Friday, September 11, 2009

Cass Sunstein and the Myopia of Conservatives

As someone who is familiar with Cass Sunstein's writings and who has read (and discussed) Sunstein's most recent book, Nudge, a collaborative effort with Richard Thaler, I have to say that I find the conservative opposition to Sunstein's appointment as the director of the Office of Information and Regulatory Affairs in the Obama Administration's Office of Management and Budget to be very puzzling. Sunstein's basic thesis in Nudge was very much coming out of a libertarian tradition that prioritizes the freedom of choice and looks suspiciously on any practice or policy that might compromise choice beyond a fairly innocuous "nudge," whether that practice or policy originates in the state or the private sector.

Conservative columnist and pundit, David Frum, (currently a pariah among modern movement conservatives for his opposition to Sarah Palin and his criticism of the unthinking reactionary conservative bombast of folks like Mark Levin and Glenn Beck) has written an extremely thoughtful piece defending, with a persuasive conservative rationale, the appointment of Sunstein.

Here's part of what he said:

To anyone who knows anything – anything! – about what Cass Sunstein has actually written or actually said, it’s [conservative opposition to his appointment] a travesty and scandal. And ironically enough, if successful, it would have been a travesty and scandal in which conservatives would find themselves the main victims.

Had Cass Sunstein somehow been stopped, the next OIRA nominee would certainly have been less favorable to markets, enterprise, and competition. The next nominee would not have supported John Roberts and Michael McConnell, would not have chaired seminars with the American Enterprise Institute, might not have been endorsed by the Chamber of Commerce and the National Association of Manufacturers, and very likely would not have shared with conservatives so many of the values that Beck purports to uphold but in fact betrays.
I, too, think Sunstein is better for conservatives, by leaps and bounds, than any other potential Obama administration appointment. If conservatives want to be masochistic, and work to dump Sunstein in favor of someone more radical from the left, that's their prerogative. It just makes no sense to me.

2 comments:

Eric said...

I have to admit that if one's only knowledge of Suntein was via his contributions to the 'Nudge' book, it would be difficult (not impossible) for conservatives to find so many authentic faults with him.

But the truth of the matter is that outside his ideas expressed in that book, he has a wholely different and unrelated set of ideas, guided by other principals, that are radically opposed to standard conservative approaches on issues of free speech, taxation, property rights, right to bear arms, and animal rights.

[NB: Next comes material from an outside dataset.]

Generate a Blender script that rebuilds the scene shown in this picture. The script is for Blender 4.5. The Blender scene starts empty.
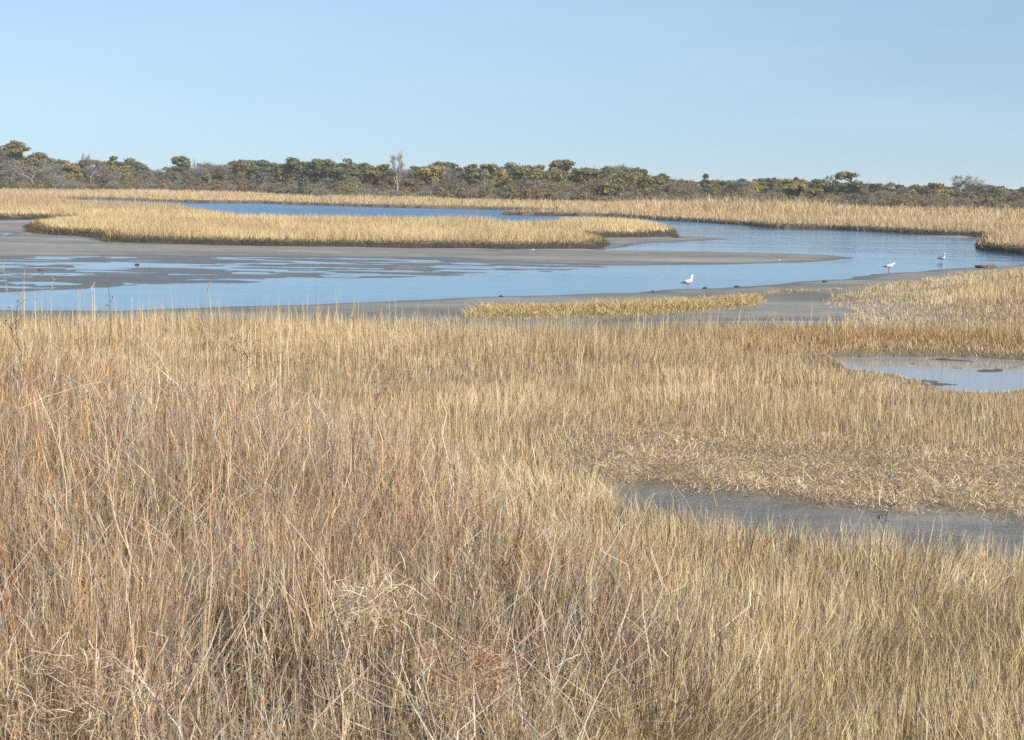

Is he the best regulatory psuedo-czar that conservatives can hope for from the Obama administration? Perhaps, but that doesn't mean he should be welcomed with open arms. Being half in agreement on one single issue does not a conservative make.

Huck said...

I never said he is a conservative, I just agreed with Frum that he is the best that conservatives are likely to get. The fact is that Obama gets to pick his people and, eventually, someone will hold that position. If conservatives want to sandbag Sunstein, they can have at it; but they're almost 100% likely to get something worse out of the bargain. And I've read Sunstein's work in other venues and on other issues and I haven't seen anything nearly close to the radicalism that is being attributed to him. Of course, I haven't read everything he's written, but I think it's safe to say that when conservatives, like Frum, who actually know Sunstein and his work much more completely, say that Sunstein is no where near to being the radical he's made out to be, I tend to think even more that the critiques of Sunstein are probably more hyperbolic than substantive.